Le telecamere hanno documentato in un mese almeno 100 (CENTO) episodi di maltrattamenti nei confronti di nove bambini tra i sette e i quindici anni! I piccoli (come riportato, tra gli altri, dal quotidiano «Il Messaggero») venivano legati alle sedie con le braccia bloccate dietro la schiena e messi a tacere quando urlavano e piangevano. Le educatrici pigiavano fazzoletti sulla loro bocca, fino quasi a bloccar loro il respiro.
Le intercettazioni audio nei bagni della struttura hanno documentato il suono di schiaffi sulla pelle nuda e i pianti dei piccoli, oltre a numerosi episodi di minacce e insulti.
Parliamo di bambini, affetti da gravi forme di autismo, che in molti casi non erano nemmeno in grado di comunicare le violenze subite. Una mamma ha raccontato di avere notato dei segni sulle braccia di suo figlio e quando ha chiesto spiegazioni le è stato risposto che era caduto.
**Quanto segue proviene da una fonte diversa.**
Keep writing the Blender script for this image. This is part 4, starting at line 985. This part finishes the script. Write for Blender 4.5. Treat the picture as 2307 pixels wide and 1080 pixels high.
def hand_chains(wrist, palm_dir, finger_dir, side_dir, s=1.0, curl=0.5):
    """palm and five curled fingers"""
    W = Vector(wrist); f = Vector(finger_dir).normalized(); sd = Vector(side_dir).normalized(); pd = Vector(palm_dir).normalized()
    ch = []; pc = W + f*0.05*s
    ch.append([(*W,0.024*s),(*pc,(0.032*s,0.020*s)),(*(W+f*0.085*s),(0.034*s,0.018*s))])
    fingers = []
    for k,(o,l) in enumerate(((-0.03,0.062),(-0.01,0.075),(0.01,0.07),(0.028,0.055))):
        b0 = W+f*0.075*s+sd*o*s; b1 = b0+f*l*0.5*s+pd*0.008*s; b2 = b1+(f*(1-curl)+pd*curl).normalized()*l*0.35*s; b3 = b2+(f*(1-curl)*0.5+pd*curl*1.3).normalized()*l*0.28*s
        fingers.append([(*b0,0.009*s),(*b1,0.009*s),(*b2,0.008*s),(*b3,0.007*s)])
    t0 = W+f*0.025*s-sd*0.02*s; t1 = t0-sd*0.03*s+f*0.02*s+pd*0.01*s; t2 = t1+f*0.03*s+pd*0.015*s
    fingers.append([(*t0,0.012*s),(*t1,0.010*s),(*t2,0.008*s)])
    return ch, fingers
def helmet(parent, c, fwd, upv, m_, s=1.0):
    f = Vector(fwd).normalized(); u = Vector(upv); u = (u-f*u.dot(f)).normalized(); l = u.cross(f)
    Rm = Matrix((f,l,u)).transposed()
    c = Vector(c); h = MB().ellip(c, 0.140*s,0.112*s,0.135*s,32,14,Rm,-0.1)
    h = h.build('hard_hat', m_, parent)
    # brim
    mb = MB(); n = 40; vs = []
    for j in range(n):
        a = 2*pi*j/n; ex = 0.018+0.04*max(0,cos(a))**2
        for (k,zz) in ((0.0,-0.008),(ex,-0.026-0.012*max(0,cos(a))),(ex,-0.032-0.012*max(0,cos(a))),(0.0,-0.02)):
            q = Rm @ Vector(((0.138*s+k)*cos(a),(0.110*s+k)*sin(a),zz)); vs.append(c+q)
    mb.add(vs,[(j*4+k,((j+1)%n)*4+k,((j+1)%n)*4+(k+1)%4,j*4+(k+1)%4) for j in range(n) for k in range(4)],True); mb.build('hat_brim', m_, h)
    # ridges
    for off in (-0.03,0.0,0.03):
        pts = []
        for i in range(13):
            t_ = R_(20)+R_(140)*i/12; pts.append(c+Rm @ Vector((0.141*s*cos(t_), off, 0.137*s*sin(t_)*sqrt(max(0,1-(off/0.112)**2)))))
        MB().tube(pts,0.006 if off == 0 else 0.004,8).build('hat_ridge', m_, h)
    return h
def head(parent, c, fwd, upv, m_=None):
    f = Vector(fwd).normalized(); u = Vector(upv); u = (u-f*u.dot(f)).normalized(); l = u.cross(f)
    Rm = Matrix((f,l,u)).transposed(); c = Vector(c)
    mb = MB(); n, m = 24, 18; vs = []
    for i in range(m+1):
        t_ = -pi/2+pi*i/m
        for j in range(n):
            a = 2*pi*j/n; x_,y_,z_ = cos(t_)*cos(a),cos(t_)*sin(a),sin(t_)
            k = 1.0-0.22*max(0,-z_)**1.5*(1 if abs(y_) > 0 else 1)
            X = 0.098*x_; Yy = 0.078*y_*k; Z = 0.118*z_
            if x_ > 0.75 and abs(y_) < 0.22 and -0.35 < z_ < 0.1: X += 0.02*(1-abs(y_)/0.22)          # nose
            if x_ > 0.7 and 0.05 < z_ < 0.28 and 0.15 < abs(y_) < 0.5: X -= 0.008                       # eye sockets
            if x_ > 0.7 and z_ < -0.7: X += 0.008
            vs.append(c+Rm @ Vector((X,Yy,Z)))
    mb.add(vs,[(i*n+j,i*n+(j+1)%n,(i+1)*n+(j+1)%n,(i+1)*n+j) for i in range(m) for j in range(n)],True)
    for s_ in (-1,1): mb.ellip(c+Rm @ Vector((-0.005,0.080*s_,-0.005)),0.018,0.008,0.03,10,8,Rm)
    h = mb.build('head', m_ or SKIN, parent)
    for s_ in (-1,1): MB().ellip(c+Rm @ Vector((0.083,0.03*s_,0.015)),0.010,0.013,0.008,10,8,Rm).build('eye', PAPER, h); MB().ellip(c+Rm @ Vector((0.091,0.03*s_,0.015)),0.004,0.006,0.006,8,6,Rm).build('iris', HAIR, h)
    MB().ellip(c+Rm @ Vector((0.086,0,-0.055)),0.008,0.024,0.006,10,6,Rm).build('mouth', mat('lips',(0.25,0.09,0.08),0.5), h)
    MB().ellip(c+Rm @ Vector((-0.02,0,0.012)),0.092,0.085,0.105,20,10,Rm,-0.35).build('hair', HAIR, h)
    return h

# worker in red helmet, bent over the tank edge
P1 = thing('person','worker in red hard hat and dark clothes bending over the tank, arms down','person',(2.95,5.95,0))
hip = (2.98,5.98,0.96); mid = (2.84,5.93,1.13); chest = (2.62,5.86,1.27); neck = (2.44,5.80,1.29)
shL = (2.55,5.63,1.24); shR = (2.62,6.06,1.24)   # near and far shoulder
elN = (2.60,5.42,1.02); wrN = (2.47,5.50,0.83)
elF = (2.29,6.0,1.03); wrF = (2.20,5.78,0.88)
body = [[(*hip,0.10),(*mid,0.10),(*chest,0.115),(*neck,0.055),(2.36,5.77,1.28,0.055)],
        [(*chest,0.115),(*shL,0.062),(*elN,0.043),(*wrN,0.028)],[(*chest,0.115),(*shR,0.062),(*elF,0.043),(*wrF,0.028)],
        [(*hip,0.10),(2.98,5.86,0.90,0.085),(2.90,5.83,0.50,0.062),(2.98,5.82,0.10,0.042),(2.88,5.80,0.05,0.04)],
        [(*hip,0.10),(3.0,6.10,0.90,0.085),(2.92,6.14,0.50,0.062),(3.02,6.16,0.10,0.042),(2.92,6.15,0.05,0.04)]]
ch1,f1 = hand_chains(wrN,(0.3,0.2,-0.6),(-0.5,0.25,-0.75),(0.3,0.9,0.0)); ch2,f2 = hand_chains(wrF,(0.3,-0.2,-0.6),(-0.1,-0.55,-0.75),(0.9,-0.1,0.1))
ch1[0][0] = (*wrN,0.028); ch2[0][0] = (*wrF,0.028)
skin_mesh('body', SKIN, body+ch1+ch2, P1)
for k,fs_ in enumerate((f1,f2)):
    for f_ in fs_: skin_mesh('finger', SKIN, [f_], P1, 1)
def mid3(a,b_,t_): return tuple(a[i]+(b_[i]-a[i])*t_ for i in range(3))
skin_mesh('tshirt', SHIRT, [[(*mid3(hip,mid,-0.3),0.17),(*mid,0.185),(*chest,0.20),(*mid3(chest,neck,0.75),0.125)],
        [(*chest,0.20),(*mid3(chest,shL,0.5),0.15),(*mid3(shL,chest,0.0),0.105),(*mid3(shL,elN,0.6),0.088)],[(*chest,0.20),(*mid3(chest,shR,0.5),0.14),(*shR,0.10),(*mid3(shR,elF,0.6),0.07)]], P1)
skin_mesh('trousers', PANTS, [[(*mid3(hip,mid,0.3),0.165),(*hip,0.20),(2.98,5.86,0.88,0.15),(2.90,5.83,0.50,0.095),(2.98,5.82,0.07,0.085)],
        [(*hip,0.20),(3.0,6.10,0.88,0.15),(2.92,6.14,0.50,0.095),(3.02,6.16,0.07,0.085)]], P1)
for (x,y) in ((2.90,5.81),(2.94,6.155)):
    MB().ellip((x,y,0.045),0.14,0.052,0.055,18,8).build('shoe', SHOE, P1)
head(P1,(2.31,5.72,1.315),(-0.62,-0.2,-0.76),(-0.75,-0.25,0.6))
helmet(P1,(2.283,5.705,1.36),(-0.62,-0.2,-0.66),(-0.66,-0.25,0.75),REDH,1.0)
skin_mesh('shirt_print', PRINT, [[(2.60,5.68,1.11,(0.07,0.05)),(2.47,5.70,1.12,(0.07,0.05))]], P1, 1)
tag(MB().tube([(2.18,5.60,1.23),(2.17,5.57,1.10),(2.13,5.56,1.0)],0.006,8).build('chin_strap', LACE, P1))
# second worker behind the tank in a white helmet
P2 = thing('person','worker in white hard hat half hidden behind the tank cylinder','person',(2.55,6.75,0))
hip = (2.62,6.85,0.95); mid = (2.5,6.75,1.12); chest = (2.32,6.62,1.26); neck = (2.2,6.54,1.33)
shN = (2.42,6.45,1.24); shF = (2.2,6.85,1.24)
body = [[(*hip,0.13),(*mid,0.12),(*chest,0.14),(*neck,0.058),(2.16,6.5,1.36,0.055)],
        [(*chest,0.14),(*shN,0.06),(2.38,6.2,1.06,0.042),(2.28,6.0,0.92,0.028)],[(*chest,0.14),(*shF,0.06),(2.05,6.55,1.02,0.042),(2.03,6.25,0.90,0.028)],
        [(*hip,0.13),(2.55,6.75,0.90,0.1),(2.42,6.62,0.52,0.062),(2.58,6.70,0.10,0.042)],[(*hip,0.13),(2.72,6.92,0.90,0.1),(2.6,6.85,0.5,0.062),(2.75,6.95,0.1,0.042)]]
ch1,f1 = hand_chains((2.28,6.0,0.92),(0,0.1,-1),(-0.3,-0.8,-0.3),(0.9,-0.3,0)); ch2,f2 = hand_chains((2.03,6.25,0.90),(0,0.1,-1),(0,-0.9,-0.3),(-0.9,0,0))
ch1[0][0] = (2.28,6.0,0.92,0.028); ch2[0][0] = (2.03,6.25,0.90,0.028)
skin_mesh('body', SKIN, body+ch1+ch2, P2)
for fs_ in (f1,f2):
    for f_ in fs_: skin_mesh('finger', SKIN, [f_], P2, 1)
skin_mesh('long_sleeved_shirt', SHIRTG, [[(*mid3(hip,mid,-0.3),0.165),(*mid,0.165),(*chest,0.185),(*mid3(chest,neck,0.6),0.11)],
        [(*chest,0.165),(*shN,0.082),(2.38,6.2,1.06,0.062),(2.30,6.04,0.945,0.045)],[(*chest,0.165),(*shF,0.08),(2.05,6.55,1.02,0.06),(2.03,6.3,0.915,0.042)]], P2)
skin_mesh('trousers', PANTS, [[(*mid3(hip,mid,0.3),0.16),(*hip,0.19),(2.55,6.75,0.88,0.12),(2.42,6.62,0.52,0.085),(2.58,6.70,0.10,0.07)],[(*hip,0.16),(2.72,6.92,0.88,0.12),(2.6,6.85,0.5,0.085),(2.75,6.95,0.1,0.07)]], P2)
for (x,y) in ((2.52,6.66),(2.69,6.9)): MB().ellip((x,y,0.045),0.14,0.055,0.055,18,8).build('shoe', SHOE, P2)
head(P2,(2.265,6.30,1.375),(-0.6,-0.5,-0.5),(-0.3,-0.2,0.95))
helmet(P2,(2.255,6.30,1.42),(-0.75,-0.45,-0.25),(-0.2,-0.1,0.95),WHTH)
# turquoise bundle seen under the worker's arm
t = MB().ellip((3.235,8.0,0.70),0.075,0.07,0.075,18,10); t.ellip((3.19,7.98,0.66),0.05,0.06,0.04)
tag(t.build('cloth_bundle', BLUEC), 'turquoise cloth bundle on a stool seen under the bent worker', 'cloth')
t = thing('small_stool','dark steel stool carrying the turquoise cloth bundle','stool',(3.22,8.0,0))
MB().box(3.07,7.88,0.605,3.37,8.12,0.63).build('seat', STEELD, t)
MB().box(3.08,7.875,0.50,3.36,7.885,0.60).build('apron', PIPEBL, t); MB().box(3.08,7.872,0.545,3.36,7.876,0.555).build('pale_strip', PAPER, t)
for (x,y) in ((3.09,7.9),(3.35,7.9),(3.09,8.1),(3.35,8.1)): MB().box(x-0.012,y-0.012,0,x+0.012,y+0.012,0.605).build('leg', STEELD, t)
Senza questa ingente documentazione, resa possibile solo dall’installazione delle videocamere, avremmo mai saputo di una vergogna così grande consumata sulla pelle di innocenti? Quante altre angherie e soprusi avrebbero dovuto sopportare prima che il virtuoso percorso disegnato da certi sapienti studiosi si compisse?
Posso permettermi di segnalare loro che a mio figlio è stata riscontrata, un mattino di due anni fa, l’“improvvisa” incrinatura di una costola, con prognosi di venti giorni rilasciata dall’ospedale, ma l’assenza di un circuito di videosorveglianza interna ha impedito di risalire ai responsabili, senza che nei confronti di costoro fossero adottati provvedimenti e soprattutto senza che la Procura della Repubblica desse seguito alla mia denuncia?

L’ordinanza di custodia cautelare nei confronti delle educatrici responsabili dell’infamia di Noicattaro non può bastare, anche se la decisione dell’autorità giudiziaria va naturalmente rispettata. Spero ancora, però, che le responsabili scontino la pena in carcere e vi rimangano a lungo.
Ma, in pari misura, non ho difficoltà ad aggiungere che l’input del potere mediatico, che mette la sordina ad altre responsabilità, non mi piace affatto. Trovo giusto, per le ragioni che ho provato a spiegare, che provvedimenti consoni siano assunti anche nei confronti di quei funzionari e dirigenti pubblici che non hanno vigilato adeguatamente, nonché nei riguardi di chi è al vertice di un istituto come quello pugliese, presentato, addirittura, come “centro di riabilitazione per l’autismo”.

Ora questi bambini, e le loro famiglie, vanno aiutati ad ogni costo, tenendo conto del dramma che hanno sofferto. Sarebbe bello se le Associazioni, oltre che esprimere scontate parole di circostanza, si costituissero parte civile, qualora ve ne fossero i presupposti giuridici.
A Lorenzo Fontana, invece, responsabile di un fantomatico Ministero per le Disabilità, rivolgo un accorato appello, da genitore di un figlio autistico adulto, perché dia a se stesso, magari grazie a un forte pizzicotto, un segno tangibile di esistenza, tale da metterlo in condizione di battere un colpo. È tempo infatti di operare concretamente, e non a parole, a sostegno di persone che soffrono ogni giorno per il deplorevole abbandono a cui sono condannate da politiche, queste sì, miopi e alienanti di chi ci amministra e governa!